Begin with the line that contains "s = root('leafy_shoot', P(930, -230, -5), 'shoot" and end with the line that contains "-12)], .1, .25)", transcribing exactly each line in that stretch and no other.

---------- Source data ----------

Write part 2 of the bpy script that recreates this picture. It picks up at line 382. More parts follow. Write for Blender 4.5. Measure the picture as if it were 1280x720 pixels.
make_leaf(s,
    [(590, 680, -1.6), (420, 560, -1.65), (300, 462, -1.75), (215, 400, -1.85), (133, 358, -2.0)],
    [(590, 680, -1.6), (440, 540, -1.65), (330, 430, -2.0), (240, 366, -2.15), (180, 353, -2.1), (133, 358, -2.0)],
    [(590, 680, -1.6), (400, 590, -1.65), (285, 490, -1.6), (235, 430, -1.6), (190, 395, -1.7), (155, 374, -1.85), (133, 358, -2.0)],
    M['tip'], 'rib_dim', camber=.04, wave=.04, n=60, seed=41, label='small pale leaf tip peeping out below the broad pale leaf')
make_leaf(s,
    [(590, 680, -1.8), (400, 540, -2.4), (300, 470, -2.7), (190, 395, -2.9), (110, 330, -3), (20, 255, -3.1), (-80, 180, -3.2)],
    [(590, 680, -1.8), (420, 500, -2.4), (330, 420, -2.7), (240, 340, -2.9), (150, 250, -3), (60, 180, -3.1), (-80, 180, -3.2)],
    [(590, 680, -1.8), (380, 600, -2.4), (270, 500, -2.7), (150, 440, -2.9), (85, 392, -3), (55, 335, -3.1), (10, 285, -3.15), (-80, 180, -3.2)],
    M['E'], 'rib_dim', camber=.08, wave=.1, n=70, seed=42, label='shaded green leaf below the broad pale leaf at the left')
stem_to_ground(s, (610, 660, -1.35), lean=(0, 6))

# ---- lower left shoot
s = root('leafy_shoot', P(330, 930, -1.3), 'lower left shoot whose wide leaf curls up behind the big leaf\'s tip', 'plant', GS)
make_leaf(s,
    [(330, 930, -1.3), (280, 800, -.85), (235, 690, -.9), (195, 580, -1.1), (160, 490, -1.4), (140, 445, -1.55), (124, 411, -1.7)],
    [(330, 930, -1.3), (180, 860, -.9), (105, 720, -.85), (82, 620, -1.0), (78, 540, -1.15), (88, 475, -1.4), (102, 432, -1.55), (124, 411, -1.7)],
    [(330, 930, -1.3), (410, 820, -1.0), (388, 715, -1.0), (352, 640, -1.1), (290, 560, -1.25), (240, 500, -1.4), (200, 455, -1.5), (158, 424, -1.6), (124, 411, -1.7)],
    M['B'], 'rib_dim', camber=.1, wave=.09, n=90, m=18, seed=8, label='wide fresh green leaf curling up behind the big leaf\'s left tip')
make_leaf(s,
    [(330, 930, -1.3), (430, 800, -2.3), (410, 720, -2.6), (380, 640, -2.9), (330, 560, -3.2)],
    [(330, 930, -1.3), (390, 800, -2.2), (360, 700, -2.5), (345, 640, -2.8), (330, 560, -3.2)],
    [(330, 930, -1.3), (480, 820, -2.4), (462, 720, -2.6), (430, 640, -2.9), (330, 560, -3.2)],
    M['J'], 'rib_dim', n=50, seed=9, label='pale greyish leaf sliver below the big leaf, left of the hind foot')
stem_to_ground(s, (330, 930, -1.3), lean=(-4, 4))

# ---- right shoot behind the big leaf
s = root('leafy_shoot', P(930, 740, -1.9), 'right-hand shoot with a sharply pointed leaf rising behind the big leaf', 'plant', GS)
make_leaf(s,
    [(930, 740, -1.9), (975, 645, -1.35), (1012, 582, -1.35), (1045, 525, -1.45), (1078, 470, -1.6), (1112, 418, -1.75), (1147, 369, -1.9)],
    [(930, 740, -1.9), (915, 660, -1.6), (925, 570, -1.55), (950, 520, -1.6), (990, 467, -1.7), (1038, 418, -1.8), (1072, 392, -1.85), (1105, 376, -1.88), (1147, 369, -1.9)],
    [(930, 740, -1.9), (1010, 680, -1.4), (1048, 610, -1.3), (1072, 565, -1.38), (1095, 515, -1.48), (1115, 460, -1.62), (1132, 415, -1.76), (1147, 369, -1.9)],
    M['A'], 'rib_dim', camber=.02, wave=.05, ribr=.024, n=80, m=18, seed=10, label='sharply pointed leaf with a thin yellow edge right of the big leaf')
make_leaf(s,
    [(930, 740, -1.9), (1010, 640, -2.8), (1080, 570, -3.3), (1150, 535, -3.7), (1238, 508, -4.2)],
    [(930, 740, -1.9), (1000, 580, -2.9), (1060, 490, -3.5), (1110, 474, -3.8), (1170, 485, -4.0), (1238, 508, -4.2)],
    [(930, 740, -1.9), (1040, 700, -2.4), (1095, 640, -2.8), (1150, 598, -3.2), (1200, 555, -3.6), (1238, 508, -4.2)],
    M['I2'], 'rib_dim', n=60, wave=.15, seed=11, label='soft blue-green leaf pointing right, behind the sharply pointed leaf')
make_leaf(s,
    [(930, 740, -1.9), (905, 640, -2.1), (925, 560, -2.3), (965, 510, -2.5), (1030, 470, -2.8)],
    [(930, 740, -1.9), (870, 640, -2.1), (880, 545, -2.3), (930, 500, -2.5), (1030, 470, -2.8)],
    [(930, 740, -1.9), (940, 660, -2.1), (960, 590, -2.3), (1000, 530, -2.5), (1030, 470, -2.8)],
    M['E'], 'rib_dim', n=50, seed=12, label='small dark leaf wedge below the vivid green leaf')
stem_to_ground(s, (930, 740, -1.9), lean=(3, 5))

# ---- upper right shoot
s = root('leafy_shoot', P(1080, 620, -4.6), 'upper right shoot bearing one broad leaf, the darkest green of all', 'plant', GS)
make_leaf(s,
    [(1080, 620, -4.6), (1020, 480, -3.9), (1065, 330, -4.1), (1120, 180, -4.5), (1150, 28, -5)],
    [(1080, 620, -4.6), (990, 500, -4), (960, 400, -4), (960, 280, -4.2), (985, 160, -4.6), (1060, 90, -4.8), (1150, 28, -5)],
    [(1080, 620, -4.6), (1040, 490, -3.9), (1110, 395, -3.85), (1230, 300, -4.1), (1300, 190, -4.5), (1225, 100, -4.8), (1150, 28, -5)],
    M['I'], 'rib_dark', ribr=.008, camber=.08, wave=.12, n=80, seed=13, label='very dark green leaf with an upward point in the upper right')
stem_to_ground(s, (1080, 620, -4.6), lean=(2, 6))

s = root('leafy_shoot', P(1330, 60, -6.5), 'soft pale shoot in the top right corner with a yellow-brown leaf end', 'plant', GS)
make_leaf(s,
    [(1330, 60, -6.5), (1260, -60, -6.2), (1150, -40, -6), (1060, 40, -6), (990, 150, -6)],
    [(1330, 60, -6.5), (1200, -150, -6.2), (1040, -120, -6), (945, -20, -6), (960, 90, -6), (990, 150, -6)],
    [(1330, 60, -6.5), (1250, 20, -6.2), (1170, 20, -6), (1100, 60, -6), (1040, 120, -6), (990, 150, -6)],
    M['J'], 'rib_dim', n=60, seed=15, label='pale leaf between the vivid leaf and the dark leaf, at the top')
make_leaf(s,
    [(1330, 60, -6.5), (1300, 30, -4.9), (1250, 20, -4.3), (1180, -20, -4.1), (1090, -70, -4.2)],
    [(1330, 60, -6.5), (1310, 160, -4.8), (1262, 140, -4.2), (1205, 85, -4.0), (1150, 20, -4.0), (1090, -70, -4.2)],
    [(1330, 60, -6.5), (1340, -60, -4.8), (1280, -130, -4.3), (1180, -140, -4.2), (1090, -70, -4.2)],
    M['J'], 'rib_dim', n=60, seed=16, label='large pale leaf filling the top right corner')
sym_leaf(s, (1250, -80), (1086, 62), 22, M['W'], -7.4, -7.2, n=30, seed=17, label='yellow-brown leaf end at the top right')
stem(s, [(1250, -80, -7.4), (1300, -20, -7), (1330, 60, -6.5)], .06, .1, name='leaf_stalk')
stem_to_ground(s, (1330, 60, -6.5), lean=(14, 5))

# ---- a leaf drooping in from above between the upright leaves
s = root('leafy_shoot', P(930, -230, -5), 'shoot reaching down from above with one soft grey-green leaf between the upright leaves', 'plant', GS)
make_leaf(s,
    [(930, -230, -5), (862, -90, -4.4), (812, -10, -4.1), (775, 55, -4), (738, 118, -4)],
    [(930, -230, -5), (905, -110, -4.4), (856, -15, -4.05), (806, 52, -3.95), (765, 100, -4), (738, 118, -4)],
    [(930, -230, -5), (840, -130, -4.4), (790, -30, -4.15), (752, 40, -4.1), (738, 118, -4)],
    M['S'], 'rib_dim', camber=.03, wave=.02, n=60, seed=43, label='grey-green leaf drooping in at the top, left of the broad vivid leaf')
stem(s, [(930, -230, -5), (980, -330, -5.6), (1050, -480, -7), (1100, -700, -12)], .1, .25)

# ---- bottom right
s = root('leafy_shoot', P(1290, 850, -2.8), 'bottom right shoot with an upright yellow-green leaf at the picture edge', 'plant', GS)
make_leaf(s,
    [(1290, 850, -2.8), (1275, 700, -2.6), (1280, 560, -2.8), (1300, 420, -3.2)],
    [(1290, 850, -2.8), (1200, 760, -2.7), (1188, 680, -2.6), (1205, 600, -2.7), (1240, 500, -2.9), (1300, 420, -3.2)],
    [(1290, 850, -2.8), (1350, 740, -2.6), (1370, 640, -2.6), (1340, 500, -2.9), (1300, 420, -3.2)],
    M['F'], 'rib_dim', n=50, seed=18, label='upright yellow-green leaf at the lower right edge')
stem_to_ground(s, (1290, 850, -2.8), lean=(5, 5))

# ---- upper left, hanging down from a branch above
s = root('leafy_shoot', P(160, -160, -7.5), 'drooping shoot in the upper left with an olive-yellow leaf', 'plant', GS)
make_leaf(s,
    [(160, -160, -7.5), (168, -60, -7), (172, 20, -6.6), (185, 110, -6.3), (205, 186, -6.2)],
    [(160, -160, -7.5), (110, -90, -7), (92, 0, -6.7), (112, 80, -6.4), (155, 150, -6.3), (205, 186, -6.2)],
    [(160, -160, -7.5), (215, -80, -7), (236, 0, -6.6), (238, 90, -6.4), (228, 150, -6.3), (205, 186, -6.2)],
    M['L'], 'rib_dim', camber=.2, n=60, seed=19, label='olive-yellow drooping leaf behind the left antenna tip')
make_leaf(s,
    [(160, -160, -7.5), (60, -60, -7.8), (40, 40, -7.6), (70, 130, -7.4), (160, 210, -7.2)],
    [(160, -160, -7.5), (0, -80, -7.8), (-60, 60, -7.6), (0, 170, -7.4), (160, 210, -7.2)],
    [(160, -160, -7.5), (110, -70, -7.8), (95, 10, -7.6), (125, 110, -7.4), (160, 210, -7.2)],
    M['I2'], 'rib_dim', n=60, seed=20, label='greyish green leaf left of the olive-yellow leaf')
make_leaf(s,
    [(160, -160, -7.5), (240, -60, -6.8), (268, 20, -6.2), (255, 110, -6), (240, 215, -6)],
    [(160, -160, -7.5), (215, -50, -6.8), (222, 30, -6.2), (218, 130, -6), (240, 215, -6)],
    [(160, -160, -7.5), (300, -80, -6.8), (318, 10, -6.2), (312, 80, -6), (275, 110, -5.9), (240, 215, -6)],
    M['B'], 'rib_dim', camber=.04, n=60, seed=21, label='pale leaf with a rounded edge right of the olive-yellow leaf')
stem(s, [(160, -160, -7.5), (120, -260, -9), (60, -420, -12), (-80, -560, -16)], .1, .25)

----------

The reply
s = root('leafy_shoot', P(930, -230, -5), 'shoot reaching down from above with one soft grey-green leaf between the upright leaves', 'plant', GS)
make_leaf(s,
    [(930, -230, -5), (862, -90, -4.4), (812, -10, -4.1), (775, 55, -4), (738, 118, -4)],
    [(930, -230, -5), (905, -110, -4.4), (856, -15, -4.05), (806, 52, -3.95), (765, 100, -4), (738, 118, -4)],
    [(930, -230, -5), (840, -130, -4.4), (790, -30, -4.15), (752, 40, -4.1), (738, 118, -4)],
    M['S'], 'rib_dim', camber=.03, wave=.02, n=60, seed=43, label='grey-green leaf drooping in at the top, left of the broad vivid leaf')
stem(s, [(930, -230, -5), (980, -330, -5.6), (1050, -480, -7), (1100, -700, -12)], .1, .25)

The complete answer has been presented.